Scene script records
— BEGIN —

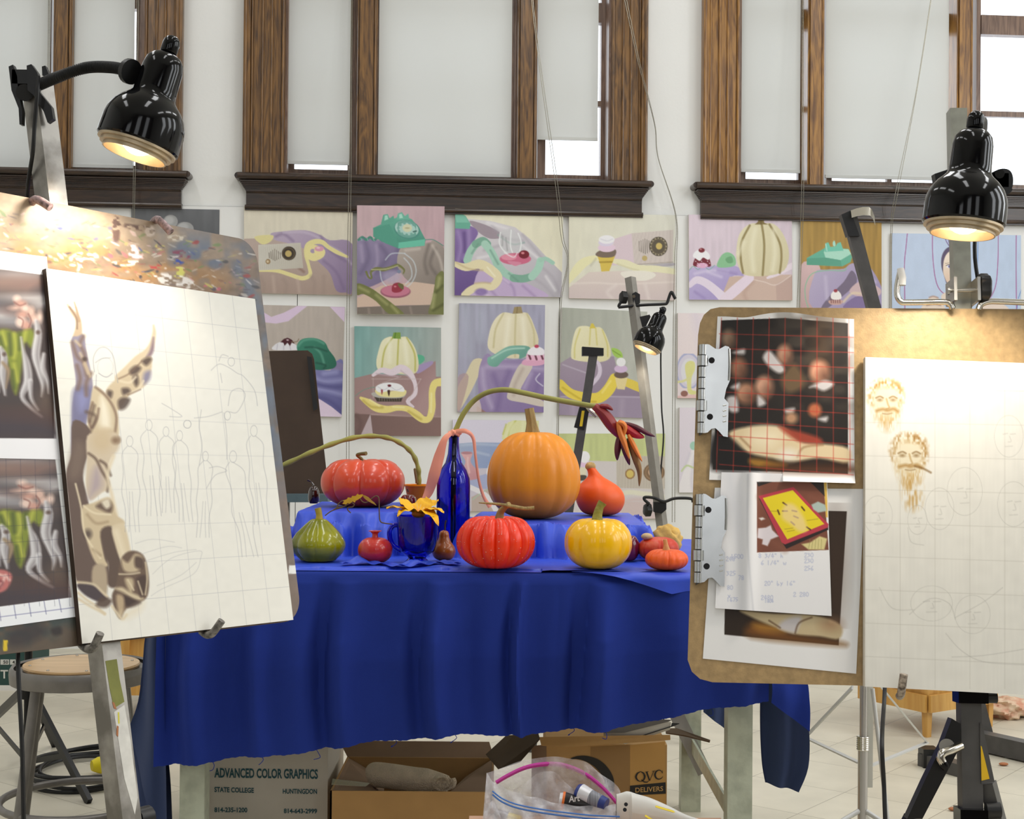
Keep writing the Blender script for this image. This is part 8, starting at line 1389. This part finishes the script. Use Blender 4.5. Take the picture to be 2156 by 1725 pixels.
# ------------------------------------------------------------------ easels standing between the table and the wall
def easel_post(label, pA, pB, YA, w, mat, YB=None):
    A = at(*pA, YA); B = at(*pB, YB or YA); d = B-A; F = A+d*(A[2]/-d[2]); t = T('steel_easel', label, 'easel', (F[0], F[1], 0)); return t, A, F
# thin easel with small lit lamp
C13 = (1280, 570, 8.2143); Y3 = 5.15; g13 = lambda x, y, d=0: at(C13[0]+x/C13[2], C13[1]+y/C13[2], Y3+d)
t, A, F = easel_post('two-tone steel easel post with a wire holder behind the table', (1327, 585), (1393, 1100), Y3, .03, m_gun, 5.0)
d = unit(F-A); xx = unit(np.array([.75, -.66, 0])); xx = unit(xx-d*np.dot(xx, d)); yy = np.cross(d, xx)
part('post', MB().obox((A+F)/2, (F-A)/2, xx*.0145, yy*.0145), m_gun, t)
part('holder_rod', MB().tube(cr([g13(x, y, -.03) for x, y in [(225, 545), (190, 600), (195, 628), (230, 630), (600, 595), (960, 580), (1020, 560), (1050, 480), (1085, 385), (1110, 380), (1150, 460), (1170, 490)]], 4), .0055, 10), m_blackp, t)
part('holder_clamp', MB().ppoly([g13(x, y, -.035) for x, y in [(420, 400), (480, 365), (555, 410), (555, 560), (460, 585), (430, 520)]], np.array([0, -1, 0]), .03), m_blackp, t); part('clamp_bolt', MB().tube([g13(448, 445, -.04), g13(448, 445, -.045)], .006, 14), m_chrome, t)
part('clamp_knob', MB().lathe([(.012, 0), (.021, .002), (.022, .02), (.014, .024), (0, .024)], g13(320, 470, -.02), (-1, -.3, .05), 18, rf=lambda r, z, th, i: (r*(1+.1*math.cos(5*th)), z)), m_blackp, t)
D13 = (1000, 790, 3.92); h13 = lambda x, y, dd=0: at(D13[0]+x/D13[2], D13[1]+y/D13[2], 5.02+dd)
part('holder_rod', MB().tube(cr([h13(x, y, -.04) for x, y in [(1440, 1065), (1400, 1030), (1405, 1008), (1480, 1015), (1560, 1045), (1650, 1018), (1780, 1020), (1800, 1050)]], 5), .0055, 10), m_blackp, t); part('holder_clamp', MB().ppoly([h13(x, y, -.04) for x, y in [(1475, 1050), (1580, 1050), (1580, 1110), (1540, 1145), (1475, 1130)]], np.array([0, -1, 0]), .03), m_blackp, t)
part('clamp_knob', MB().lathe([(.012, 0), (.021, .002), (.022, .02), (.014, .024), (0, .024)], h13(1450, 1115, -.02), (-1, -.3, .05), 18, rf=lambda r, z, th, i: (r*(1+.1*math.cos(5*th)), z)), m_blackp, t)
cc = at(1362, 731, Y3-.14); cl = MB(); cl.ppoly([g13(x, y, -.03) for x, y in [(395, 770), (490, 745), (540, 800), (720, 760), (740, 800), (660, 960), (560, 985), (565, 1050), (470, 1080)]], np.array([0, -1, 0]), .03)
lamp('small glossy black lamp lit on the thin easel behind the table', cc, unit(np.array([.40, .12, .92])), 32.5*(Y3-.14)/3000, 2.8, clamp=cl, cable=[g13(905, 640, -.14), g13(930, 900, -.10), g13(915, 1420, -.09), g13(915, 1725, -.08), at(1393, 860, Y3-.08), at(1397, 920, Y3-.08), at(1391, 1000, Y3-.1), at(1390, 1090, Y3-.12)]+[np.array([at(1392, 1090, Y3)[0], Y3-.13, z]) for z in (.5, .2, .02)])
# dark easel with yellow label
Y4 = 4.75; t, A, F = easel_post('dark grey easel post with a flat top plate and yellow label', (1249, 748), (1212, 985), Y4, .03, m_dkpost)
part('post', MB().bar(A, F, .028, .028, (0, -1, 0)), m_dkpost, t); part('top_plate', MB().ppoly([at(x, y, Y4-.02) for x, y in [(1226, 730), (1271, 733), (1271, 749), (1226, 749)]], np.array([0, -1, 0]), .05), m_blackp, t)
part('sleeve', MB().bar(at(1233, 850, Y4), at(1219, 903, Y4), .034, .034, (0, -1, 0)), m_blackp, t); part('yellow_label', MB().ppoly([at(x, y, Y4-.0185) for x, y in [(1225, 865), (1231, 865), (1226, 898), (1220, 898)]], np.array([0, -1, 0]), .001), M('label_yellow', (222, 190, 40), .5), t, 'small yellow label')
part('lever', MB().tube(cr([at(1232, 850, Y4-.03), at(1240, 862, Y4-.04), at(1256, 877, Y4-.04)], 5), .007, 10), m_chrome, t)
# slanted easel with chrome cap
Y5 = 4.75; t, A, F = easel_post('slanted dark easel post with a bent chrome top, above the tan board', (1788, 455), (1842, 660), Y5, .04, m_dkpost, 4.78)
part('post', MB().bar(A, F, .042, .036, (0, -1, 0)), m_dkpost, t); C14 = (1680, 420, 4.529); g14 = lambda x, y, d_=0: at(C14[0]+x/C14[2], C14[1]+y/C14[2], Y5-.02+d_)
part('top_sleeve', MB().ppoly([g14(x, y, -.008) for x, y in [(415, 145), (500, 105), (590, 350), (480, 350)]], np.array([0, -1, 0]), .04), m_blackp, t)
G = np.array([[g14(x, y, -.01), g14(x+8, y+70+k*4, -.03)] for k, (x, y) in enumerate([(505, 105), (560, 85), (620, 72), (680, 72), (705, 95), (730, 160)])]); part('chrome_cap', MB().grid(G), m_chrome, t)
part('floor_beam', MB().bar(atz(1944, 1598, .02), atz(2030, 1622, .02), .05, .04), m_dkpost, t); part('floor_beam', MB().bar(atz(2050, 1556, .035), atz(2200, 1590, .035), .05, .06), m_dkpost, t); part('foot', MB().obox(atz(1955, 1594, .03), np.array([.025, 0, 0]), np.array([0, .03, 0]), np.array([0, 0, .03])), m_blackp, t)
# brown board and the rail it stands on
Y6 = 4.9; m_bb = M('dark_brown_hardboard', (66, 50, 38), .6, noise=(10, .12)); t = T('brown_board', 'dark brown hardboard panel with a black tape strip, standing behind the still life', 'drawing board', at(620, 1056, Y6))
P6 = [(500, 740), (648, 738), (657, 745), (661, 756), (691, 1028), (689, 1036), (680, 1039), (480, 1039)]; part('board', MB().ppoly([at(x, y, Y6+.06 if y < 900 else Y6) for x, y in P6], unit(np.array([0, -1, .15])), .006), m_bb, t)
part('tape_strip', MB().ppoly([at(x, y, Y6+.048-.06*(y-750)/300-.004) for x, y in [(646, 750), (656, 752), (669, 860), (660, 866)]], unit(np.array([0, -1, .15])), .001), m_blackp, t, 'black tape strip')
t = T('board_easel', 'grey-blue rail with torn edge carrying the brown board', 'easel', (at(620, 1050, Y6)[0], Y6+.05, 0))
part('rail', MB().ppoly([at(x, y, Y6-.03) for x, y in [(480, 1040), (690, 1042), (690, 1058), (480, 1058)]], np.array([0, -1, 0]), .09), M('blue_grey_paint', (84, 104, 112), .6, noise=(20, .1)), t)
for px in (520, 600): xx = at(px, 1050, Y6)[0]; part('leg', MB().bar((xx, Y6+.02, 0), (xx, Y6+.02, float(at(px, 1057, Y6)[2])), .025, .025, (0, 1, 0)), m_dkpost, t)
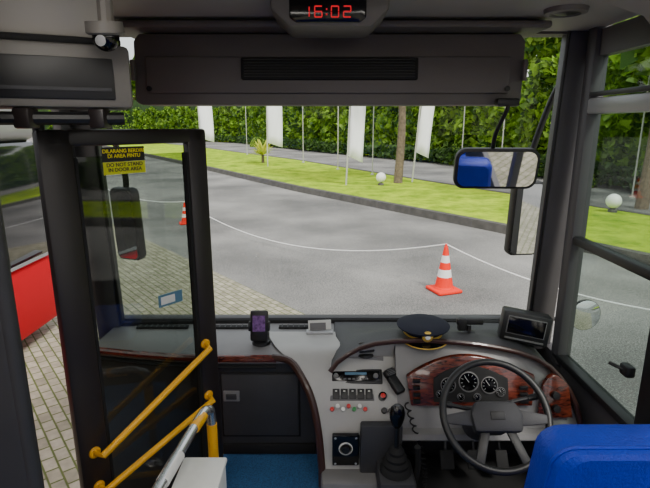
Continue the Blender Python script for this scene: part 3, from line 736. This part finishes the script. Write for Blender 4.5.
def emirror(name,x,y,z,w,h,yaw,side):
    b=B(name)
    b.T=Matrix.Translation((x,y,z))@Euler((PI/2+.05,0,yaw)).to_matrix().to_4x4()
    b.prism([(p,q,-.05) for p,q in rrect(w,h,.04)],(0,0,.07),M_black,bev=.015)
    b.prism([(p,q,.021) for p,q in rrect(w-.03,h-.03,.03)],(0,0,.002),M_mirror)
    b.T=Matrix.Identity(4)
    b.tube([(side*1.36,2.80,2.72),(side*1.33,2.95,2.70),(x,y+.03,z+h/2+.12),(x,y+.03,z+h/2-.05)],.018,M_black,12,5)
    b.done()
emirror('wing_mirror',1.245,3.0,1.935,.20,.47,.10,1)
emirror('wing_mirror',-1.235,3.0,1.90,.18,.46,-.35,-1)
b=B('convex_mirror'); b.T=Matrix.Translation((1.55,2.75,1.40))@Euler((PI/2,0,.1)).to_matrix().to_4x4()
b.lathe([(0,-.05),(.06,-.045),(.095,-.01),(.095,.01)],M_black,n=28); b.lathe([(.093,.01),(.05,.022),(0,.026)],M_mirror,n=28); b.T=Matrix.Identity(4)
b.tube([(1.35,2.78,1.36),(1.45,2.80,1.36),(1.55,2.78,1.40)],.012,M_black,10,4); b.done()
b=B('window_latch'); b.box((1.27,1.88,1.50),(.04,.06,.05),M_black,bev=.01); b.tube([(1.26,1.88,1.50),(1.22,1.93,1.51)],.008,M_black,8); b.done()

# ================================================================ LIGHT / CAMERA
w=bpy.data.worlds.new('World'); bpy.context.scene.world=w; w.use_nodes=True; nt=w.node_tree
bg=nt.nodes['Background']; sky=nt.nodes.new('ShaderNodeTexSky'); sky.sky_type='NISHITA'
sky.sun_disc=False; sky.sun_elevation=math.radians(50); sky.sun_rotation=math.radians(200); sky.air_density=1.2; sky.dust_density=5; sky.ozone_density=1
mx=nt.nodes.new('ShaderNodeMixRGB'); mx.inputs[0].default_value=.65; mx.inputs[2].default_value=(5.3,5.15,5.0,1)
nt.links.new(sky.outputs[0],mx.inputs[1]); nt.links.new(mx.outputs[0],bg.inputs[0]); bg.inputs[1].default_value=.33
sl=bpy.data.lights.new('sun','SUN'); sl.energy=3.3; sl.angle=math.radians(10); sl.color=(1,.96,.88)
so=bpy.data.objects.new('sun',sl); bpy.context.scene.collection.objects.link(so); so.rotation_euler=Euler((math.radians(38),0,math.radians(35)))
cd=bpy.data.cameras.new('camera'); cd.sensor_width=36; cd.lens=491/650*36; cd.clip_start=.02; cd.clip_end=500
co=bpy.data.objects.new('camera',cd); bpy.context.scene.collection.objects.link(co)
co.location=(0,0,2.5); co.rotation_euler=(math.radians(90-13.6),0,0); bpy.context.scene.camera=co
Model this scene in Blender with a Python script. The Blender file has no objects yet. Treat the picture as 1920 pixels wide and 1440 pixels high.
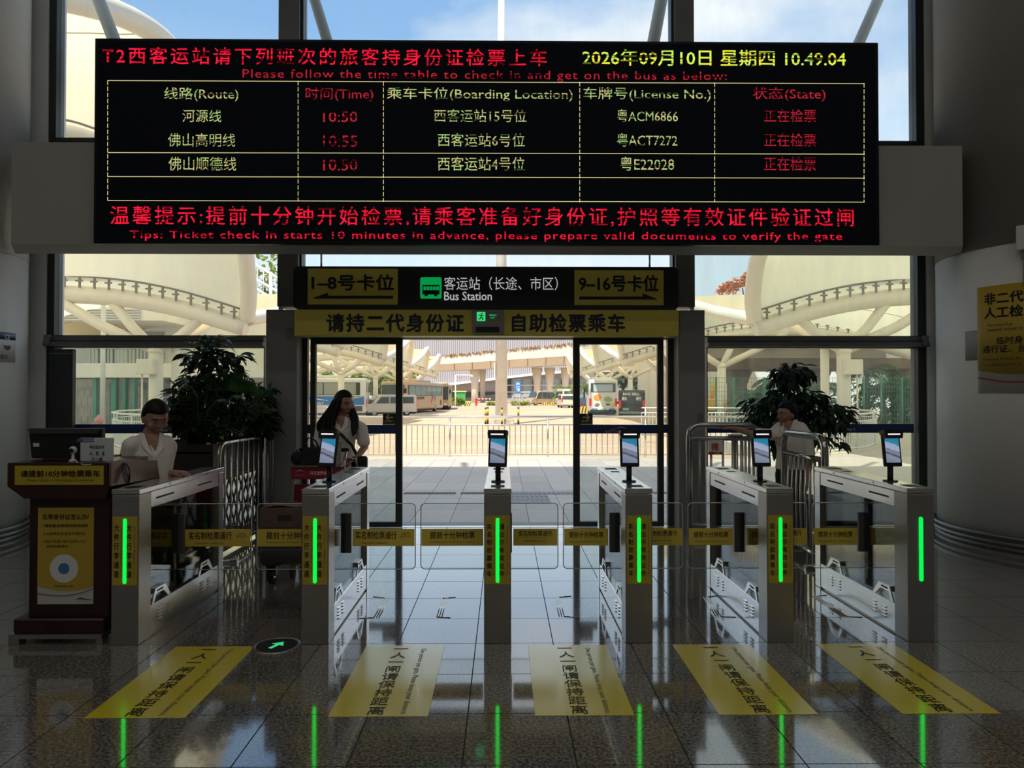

— END —

**Exercise brief:** Select and copy every line from the records that includes the word "finishes".

**Exercise answer:**
Keep writing the Blender script for this image. This is part 8, starting at line 1389. This part finishes the script. Use Blender 4.5. Take the picture to be 2156 by 1725 pixels.
Continue the Blender Python script for this scene: part 3, from line 736. This part finishes the script. Write for Blender 4.5.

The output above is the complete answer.